Zacharias Kunuk and co-director Natar Ungalaaq’s Maliglutit (Searchers) is inspired by John Ford’s The Searchers, but it’s no remake. Where The Searchers explored White America’s damaged relationship to its Indigenous peoples (and examined John Ford’s own racism), Maliglutit is concerned with the Inuk community divided against itself. A band of malcontents steal a man’s wife and daughter and kill his parents and son. The man, Kuanana (Benjamin Kunuk), sets out to find the captives and avenge his dead family members. This is a primal film, both because of the landscape and the deep-seated emotions it explores and stirs in the viewer.

Like his earlier classic, Atanarjuat: The Fast Runner, which won the Camera d’Or at the Cannes Film Festival back in 2001 and recently was named the best Canadian film of all time by TIFF, Maliglutit is as much video history as narrative. The film meticulously recreates the customs and rituals of the Inuk people. Thus, there are scenes showing how to sew caribou skin, how to carve frozen fish, or how a shaman divines the position of game using a stone. Kunuk’s films are stories in the traditional Inuk sense: they tell a narrative, but they also preserve traditions. He has frozen an ancient way of life into a digital record of sound and image.

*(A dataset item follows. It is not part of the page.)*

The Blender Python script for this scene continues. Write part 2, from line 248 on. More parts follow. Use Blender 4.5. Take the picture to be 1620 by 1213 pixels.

But the film is nothing as dry as a history lesson on film. It’s stirring cinema. Kunuk has gotten even better at the technical aspects of filmmaking. His frame is more precise. He often shoots characters through the open door of his igloo, the blinding whiteness of the landscape offset by the darkness of the hut; it’s another way he recalls Ford, who was famous for framing through doorways.

His action scenes are more vicious and are visually dazzling. There are countless chase scenes through the harsh northern landscape and Kunuk often places the camera directly onto a dog sled, affording it great speed as well as a fascinating vantage. In the film’s standout scene, in which the villains attack Kuanana’s family and steal the women, the family first believes a polar bear is attacking as they hear its roars outside. As the wall crashes down, Kunuk reveals the sounds belong to Kupak (Joey Sarpinak), the leader of the band. He has been taken over by the spirit of an animal, as no human could commit such a monstrosity. It’s a terrifying scene: a flurry of vicious sound and image.

The music by Tanya Tagaq and Chris Crilly has to be mentioned, as it’s essential to the film’s success. Maliglutit begins with a shot of two women throat-singing behind a skin veil and often cuts back to them throughout the film, reminding us that what we’re seeing is a song being sung to the community. Thus, the film’s themes of betrayal and bloodshed—Kuanana’s common refrain is “What sort of people can do this?”—carry great weight in the Inuk world. In the harsh landscape, the community cannot fight against itself or it will perish.

Maliglutit may not carry the same revolutionary impact of Atanarjuat, but it may prove more accessible than its predecessor. It is half the length, is shot more conventionally on higher quality cameras, and is more action-heavy. Over time, it might prove an essential work of Canadian cinema.